Decision to go ahead with auto race is all wet
FONTANA -- The jet dryers spent more time on the track of the newly renamed Auto Club Speedway than the cars they preceded in Sunday’s Auto Club 500 race.
Time and again, the turbine-powered machines were sent out to circle the two-mile oval in an effort to dry the water that had been deposited during several days of intermittent rain.
At one point Sunday afternoon the sun emerged from behind a bank of clouds to inspire hope that its rays -- and the heat generated by the 43 cars entered in the second race of the Sprint Cup series -- would combine with the dryers to make the track safe for the 250-lap race.
The drivers wanted to drive. The fans, many of whom drove here in a downpour and crossed muddy parking lots to get to the grandstand, wanted to watch them drive.
After a delay of more than two hours the race was on.
And after 22 laps and two water-related accidents, it was off.
In the day’s first mishap, Denny Hamlin’s Toyota Camry slid and hit the wall in Turn 3 of Lap 14. In the second, four cars tangled in Lap 21, a crash that left Casey Mears’ Chevrolet on its side and Sam Hornish Jr.’s Dodge on fire.
No one was hurt, but the race was halted for 67 minutes.
By the time they completed 87 laps and had to stop again at 6:11 p.m. -- this time for more than four hours -- race officials had issued seven cautions because of bad weather or debris on the track.
The race was scheduled to resume at 11 p.m., and only a handful of fans remained in the stands huddled under ponchos or makeshift shelters crafted out of plastic sheets. NASCAR officials finally decided just before 11 p.m. to postpone the race until this morning.
Those officials should be grateful that the day’s casualty list was limited to dented sheet metal, sheared off bolts and shredded rubber.
That list could easily have included broken bones and battered bodies.
Many drivers said the track was not ready when the race began, and that’s alarming.

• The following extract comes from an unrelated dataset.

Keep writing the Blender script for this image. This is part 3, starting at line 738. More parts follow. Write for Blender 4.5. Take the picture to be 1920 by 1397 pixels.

Even allowing for some drivers who may have latched onto the slick spots on the track as an excuse to cover their own mistakes and misfortunes, it’s clear that conditions were borderline at best.
At worst, those conditions may have endangered the drivers, and that’s inexcusable.
Several extra pace laps were run to generate air flow and promote drying, and the track appeared to be tolerable.
“I thought after we started racing it might help as the track temperature went up, with the heat from the cars. But it started getting a little bit worse at both ends of the tracks,” said Jeff Gordon, who was sixth after 87 laps.
Not long after the race began, water started seeping up through the seams where sections of asphalt were joined, producing small puddles that drivers call weepers. Hamlin blamed the water on the track for his crash.
“I hit a slick spot and my car took off,” he said. “You can see it on television -- right at the seams it’s seeping a lot of water. I hit a wet spot and I’m not going to be the last one.”
Mears also slid on a wet spot and clipped the car of his Hendrick Motorsports teammate, Dale Earnhardt Jr. Hornish couldn’t avoid their bang-up, crashing into Reed Sorenson’s Dodge and then Mears’ Impala.
“As we crossed the bottom seam, getting in and out of [turns] one and three and four, if you weren’t quite low enough it was wet,” Mears said. “The track is still seeping a good bit of water.”
There was nothing good about this seepage.
Jimmie Johnson, the leader at the 87th-lap delay, said the problem had first occurred Friday during qualifying. Drivers who changed lanes over the wet seams “really upset the car,” he said. “So you just kind of picked your lane early and just followed that around as though you were on the Interstate almost between the dotted lines and rolled the turn.”
Dario Franchitti, a Scotsman who is accustomed to cold weather, didn’t much care for the rain-slicked track or the evening chill.
“The seams on the track are like ice out there,” he said. “As soon as you hit a seam you lose like three or four places.”
He offered his sympathy for the fans who sat through all the delays. As he spoke to a TV interviewer, he shivered.
“It’s bloody freezing,” he said. “It’s California and I’m freezing. We’ve been fighting this weather all week, and now I’m going to go find myself someplace warm to hang out.”
Not a Chamber of Commerce moment.
A Nationwide Series race that was originally scheduled for Saturday and had been postponed until Sunday because of the weather was postponed again, until today. The Auto Club 500 should have been postponed earlier, too.
NASCAR did its fans and TV audience no favors by dragging out Sunday’s race in an effort to get a result.
It did its drivers a disservice by subjecting them to a long, tedious day and perilous conditions on the track -- not to mention the perils of driving the soggy freeways afterward.